The reason is because your PCs will work around and hide problems differently than a Mac will. While your PCs might try to authenticate to a decommissioned or pingable domain controller, it will give up sooner whereas a Mac will sit there for 240 seconds per domain controller before giving up. Tiger would use ping to determine if a domain controller was reachable or not, if it was, DirectoryServices would assume it should be able to authenticate to it until it eventually timed out. A solution to this was to prevent your domain controllers from responding to pings from outside of the networks it provides authentication to or to use DNS zones.

Leopard however, changed this. It appears that Leopard does not use ping to determine if a domain controller is reachable. It now checks to see if port 389 (LDAP) is open. If it is, it assumes 88 (kerberos), 464 (kpassword) and 3268 (Global Catalog) will be available. For some reason, our organization had 389 open to our domain controller’s in our DMZ but nothing else from the rest of our network. This was probably for added redundancy or replication since almost every service we have uses LDAP on the back end.

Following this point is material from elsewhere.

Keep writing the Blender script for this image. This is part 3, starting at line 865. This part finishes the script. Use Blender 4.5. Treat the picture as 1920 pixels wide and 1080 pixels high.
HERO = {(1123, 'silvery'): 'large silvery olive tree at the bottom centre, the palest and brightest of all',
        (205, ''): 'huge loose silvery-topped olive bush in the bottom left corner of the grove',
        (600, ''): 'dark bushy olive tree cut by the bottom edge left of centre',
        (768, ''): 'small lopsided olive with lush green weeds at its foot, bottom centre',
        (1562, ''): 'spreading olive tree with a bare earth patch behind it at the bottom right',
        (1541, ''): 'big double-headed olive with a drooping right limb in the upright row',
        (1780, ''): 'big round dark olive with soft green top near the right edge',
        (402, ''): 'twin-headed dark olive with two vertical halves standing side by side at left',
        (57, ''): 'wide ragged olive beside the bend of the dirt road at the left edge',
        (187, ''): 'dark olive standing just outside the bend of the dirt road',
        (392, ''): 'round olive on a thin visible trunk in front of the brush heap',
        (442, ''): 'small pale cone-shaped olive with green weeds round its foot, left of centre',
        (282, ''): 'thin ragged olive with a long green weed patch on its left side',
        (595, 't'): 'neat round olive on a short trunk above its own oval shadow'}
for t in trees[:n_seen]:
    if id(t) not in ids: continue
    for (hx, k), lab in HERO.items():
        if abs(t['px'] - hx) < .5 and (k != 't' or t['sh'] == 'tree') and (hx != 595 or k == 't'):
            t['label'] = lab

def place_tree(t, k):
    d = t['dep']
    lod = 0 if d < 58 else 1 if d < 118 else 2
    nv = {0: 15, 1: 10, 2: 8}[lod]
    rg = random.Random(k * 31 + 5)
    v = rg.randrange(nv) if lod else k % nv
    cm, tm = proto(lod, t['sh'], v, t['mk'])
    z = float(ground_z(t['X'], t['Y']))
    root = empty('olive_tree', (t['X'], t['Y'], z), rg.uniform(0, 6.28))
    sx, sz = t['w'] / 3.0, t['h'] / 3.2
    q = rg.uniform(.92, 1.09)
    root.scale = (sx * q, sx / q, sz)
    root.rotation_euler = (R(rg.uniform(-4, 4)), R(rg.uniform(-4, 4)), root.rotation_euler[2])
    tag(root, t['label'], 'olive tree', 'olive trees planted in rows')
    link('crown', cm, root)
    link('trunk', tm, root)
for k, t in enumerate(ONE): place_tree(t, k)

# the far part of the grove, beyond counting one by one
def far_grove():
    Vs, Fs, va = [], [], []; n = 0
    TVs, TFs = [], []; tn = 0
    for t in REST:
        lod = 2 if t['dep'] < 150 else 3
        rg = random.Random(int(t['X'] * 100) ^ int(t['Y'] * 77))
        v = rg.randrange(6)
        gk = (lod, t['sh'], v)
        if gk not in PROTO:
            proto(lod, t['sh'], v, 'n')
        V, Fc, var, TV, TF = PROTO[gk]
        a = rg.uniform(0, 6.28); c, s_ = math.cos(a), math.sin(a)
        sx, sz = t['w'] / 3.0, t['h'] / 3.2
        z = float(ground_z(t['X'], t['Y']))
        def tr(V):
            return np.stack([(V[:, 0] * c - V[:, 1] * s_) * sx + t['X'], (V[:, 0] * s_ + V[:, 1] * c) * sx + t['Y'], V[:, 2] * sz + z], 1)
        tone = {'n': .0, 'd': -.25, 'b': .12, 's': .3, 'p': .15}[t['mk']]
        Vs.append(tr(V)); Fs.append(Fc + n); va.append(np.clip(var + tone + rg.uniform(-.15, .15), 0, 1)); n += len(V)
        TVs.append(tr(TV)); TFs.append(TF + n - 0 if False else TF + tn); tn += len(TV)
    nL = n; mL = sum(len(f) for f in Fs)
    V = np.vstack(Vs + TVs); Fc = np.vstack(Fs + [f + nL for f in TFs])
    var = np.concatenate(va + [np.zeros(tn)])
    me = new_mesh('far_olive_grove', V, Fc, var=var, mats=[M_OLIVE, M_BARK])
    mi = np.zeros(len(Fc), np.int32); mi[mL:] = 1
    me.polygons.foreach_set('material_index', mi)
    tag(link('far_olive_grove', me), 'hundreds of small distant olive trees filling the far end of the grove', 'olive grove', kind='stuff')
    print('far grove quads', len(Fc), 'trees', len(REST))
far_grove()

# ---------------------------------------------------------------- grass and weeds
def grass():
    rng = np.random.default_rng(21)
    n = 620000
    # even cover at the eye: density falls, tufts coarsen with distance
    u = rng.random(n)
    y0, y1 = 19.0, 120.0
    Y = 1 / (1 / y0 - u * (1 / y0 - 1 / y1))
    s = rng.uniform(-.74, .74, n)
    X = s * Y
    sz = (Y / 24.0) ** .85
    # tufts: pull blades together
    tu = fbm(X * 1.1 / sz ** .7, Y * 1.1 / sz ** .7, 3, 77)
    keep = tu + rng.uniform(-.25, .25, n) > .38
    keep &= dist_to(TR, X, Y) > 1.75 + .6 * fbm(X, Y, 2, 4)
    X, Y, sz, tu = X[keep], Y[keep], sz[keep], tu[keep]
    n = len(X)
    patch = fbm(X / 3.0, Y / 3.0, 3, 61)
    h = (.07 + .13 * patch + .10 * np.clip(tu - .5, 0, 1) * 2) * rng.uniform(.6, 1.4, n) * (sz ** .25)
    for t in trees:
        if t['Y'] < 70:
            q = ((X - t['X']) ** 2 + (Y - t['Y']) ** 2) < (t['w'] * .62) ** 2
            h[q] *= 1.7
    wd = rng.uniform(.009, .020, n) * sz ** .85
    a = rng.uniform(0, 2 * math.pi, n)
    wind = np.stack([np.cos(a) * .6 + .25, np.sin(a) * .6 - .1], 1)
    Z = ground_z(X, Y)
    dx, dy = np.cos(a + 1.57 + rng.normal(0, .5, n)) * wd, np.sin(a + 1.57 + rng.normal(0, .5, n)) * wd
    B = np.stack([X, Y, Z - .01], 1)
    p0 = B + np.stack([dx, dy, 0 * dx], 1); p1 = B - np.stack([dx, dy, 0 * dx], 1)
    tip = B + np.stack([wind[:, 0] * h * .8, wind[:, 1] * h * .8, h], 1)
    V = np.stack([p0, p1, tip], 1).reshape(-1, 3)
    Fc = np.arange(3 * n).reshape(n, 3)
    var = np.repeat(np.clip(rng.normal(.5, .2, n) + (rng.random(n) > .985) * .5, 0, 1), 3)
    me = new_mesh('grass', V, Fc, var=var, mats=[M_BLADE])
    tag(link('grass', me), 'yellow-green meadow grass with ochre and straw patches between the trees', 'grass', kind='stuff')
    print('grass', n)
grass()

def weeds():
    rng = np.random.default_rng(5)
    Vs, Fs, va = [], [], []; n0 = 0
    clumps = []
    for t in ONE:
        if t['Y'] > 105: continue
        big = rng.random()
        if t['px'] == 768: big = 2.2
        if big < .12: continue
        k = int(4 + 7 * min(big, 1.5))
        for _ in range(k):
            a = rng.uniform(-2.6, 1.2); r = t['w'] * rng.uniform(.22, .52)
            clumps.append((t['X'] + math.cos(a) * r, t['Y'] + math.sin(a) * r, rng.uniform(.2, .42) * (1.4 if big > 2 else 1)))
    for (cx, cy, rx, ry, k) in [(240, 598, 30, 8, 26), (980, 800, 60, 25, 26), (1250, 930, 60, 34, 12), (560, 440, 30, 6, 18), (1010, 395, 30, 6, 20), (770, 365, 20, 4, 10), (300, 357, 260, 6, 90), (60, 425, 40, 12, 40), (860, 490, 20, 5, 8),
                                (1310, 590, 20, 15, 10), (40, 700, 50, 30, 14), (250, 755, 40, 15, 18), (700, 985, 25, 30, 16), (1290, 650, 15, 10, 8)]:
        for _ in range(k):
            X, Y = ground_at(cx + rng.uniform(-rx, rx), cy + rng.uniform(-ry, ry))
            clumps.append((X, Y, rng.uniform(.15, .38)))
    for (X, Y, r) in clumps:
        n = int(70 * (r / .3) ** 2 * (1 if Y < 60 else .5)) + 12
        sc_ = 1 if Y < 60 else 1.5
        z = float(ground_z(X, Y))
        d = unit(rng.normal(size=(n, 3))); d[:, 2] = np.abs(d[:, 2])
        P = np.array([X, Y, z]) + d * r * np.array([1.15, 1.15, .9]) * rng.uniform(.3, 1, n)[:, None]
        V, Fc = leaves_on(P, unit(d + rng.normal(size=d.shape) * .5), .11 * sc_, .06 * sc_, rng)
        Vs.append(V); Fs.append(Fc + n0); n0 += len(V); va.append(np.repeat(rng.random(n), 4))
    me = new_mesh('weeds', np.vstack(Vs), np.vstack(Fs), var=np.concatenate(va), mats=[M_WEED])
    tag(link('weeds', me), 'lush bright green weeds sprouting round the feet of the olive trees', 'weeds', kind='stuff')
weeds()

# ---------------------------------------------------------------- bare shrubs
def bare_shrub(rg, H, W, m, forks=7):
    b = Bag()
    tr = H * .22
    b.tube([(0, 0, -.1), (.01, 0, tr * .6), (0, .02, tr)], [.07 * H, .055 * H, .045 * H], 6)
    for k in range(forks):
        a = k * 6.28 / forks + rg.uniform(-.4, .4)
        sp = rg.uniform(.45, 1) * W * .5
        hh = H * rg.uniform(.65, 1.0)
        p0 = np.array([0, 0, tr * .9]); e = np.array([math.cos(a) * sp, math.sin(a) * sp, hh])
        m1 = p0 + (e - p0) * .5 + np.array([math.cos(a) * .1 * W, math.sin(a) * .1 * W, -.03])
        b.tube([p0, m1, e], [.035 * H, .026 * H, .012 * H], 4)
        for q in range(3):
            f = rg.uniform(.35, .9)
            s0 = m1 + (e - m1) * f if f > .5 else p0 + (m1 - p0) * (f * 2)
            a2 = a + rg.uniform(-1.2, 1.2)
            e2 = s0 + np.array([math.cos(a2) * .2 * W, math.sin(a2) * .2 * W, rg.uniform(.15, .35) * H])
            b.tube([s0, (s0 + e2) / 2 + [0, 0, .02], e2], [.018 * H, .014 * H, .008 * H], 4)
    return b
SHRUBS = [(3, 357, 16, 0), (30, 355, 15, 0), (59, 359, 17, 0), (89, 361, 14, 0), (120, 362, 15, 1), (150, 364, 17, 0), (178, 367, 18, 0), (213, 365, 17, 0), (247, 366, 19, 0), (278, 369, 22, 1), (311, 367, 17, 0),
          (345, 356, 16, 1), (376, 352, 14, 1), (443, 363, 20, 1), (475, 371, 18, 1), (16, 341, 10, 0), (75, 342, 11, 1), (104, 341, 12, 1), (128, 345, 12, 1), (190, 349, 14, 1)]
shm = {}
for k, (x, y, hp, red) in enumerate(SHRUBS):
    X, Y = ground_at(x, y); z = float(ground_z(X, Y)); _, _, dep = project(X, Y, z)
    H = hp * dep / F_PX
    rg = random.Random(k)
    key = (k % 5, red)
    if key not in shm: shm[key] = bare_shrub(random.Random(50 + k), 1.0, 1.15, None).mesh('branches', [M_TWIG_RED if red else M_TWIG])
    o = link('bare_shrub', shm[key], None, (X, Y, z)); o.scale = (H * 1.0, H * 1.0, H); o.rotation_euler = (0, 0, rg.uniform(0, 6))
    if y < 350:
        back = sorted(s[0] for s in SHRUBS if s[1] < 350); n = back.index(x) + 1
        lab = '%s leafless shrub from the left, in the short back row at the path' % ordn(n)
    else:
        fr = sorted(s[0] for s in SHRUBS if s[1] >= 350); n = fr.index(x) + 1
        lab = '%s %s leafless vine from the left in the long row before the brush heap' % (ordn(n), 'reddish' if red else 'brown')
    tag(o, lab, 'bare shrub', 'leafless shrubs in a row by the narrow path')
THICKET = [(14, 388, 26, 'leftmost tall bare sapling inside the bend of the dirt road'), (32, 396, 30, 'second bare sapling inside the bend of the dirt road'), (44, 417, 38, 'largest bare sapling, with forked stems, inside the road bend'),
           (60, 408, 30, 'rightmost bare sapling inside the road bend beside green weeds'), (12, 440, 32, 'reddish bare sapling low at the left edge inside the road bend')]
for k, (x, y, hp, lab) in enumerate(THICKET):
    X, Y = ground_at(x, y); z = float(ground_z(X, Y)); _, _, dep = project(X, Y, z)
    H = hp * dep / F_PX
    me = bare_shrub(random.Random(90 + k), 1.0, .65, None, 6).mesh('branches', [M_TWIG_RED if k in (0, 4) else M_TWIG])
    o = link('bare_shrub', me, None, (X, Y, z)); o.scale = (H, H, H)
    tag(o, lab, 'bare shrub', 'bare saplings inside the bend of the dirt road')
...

This command (in Leopard) will tell you which DC’s your machine is trying to talk to.

dscl . -read /Config/Kerberos:YOUR.REALM.EDU

I am not sure what makes Leopard even attempt to use a domain controller outside of its defined AD site, but if it does, make sure ports 88, 389, 464 and 3268 are not reachable between sites unless there’s a reason to do so.

Ever since we blocked port 389 to the domain controllers’s in our DMZ, we have been having much better success with Leopard AD authentication.